• **Requirements**
Look through the entries below and count the lines with the word "Measure" in them; give only the number.

Records with scene code:
•••

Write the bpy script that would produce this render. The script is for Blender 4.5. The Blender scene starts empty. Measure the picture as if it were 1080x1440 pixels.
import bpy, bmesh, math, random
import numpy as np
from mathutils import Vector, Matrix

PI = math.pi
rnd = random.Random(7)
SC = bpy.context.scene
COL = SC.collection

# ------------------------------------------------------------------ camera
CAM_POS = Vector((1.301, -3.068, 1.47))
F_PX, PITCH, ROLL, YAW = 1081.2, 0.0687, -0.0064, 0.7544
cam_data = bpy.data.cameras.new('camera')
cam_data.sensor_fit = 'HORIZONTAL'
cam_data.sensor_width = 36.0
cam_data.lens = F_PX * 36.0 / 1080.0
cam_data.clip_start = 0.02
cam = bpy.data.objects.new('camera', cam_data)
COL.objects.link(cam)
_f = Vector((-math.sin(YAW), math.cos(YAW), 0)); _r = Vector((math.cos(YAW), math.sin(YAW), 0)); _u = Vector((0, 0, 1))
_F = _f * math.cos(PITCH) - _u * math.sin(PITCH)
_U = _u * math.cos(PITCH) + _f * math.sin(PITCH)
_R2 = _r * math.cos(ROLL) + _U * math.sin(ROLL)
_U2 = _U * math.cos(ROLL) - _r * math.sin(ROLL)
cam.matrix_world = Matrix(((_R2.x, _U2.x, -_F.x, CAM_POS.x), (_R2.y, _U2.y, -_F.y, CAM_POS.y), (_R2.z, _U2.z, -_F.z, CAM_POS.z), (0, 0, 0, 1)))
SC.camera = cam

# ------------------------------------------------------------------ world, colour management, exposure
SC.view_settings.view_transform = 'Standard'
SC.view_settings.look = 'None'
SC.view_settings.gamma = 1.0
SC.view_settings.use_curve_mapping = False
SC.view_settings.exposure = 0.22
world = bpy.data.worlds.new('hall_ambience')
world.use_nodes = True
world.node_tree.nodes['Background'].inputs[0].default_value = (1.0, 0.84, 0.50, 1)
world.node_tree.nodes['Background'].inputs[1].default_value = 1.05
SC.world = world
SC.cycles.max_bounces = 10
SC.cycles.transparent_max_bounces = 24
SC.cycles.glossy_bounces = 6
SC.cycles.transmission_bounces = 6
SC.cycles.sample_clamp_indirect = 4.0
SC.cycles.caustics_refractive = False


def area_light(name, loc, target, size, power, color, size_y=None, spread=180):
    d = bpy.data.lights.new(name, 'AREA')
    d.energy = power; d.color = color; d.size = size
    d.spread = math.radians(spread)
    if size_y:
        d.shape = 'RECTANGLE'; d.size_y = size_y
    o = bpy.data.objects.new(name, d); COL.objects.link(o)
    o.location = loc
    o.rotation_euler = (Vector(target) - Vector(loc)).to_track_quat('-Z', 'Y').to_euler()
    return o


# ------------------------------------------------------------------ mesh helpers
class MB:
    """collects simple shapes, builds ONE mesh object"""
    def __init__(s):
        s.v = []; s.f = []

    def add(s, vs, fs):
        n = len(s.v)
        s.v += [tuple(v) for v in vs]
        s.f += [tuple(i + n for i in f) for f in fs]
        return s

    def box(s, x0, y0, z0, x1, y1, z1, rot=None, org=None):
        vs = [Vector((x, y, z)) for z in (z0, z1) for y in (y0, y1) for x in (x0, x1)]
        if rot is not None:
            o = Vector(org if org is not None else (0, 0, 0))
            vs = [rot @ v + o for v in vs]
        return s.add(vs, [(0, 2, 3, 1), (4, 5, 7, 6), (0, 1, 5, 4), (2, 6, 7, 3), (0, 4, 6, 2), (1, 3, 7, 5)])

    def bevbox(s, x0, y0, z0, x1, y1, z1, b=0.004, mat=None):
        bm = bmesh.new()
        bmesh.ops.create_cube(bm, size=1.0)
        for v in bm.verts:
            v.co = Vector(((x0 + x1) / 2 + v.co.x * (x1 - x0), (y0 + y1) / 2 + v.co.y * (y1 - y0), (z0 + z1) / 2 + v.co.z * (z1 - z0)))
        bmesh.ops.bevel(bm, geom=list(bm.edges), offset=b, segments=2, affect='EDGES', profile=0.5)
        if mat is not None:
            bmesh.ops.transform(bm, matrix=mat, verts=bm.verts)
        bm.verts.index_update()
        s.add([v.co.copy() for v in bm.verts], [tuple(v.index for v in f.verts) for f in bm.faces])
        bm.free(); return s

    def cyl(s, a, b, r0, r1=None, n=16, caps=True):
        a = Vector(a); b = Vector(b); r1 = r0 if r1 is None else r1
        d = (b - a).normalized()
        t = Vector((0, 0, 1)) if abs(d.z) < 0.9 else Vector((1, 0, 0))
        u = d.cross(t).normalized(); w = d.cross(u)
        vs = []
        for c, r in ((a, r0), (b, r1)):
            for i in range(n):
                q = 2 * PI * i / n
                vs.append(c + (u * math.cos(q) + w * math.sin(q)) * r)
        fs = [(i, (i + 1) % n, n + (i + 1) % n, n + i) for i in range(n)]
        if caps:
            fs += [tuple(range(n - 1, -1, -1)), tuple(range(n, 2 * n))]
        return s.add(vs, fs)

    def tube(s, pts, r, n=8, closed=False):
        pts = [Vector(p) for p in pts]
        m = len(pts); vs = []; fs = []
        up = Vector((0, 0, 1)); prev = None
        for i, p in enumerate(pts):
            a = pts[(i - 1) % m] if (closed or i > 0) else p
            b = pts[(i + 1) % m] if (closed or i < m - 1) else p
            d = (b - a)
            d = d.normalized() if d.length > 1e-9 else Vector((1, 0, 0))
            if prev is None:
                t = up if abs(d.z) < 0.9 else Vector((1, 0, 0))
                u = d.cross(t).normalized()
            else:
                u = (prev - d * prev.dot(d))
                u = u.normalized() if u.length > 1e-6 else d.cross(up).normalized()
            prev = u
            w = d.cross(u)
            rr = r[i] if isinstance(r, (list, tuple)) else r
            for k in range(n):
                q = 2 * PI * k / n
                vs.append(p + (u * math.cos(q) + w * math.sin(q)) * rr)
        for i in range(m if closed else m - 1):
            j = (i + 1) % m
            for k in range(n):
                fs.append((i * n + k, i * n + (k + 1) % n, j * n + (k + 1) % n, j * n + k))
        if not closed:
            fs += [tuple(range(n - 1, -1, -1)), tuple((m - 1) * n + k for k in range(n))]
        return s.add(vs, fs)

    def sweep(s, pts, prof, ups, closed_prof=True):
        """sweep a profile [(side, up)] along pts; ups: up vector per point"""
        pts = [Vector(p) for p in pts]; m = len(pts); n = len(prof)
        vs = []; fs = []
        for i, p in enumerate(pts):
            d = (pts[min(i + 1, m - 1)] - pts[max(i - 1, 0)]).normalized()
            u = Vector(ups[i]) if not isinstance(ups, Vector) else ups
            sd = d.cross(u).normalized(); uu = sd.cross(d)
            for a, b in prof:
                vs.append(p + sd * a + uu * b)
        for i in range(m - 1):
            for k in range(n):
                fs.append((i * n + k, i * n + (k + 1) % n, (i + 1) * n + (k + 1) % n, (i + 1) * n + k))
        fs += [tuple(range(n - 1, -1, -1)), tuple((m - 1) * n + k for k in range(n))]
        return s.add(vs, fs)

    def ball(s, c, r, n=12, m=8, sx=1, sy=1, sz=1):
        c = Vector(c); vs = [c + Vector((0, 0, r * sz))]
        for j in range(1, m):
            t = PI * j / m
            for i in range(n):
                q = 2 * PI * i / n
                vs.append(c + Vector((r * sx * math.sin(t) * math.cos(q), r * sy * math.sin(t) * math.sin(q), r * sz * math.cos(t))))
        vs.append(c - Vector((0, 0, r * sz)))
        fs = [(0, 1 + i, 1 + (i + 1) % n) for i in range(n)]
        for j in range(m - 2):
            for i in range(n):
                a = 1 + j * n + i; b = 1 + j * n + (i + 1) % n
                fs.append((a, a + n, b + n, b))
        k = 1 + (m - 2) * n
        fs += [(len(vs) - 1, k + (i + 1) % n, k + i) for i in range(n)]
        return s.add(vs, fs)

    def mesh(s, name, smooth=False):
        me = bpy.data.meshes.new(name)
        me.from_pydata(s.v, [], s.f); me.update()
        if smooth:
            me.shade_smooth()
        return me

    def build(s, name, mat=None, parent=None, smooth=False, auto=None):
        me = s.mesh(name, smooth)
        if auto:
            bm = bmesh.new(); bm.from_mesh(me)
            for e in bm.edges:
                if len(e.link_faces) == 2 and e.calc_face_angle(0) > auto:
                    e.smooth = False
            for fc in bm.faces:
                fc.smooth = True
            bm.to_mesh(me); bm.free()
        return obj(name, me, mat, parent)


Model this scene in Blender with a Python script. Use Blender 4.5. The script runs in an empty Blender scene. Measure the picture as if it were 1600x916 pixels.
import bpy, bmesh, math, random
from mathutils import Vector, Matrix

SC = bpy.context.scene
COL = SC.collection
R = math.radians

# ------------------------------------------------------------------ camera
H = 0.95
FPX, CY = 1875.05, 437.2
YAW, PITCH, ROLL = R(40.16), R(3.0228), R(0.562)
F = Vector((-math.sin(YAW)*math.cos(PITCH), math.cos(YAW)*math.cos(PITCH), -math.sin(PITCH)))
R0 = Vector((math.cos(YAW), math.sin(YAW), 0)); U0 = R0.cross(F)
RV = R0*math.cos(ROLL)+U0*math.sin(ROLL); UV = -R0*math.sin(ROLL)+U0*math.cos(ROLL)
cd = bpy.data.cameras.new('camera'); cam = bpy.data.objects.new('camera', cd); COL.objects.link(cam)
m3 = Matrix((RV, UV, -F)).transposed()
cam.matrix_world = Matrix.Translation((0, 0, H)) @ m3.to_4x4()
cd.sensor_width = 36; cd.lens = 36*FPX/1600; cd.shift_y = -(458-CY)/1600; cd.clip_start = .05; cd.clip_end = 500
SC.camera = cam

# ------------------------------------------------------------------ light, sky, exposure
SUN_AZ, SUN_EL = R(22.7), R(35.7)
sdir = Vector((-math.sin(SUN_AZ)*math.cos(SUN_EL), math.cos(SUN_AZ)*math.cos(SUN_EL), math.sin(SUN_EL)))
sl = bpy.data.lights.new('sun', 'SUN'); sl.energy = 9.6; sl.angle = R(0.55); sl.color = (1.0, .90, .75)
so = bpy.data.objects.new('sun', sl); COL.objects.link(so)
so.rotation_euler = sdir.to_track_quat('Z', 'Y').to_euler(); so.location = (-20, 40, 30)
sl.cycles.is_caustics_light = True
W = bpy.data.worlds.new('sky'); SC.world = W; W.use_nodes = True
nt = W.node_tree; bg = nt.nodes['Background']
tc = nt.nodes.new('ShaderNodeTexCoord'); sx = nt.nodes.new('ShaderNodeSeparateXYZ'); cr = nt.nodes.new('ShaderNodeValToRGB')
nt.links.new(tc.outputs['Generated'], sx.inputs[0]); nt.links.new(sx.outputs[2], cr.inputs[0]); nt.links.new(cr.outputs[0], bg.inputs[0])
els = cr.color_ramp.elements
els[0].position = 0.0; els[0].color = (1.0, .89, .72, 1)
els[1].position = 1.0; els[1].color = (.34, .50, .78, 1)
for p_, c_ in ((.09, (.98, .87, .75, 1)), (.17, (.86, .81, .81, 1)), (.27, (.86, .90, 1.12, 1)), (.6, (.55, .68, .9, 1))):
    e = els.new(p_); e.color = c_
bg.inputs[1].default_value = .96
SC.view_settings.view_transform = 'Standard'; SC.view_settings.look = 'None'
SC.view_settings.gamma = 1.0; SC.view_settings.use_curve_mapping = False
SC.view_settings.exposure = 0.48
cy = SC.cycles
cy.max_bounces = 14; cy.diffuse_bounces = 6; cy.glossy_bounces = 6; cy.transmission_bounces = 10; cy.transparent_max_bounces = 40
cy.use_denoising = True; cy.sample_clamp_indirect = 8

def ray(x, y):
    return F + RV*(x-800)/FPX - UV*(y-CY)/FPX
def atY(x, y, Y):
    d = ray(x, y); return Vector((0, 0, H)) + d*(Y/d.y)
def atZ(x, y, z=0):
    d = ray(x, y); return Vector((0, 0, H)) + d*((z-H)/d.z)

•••

• **Complete answer**
2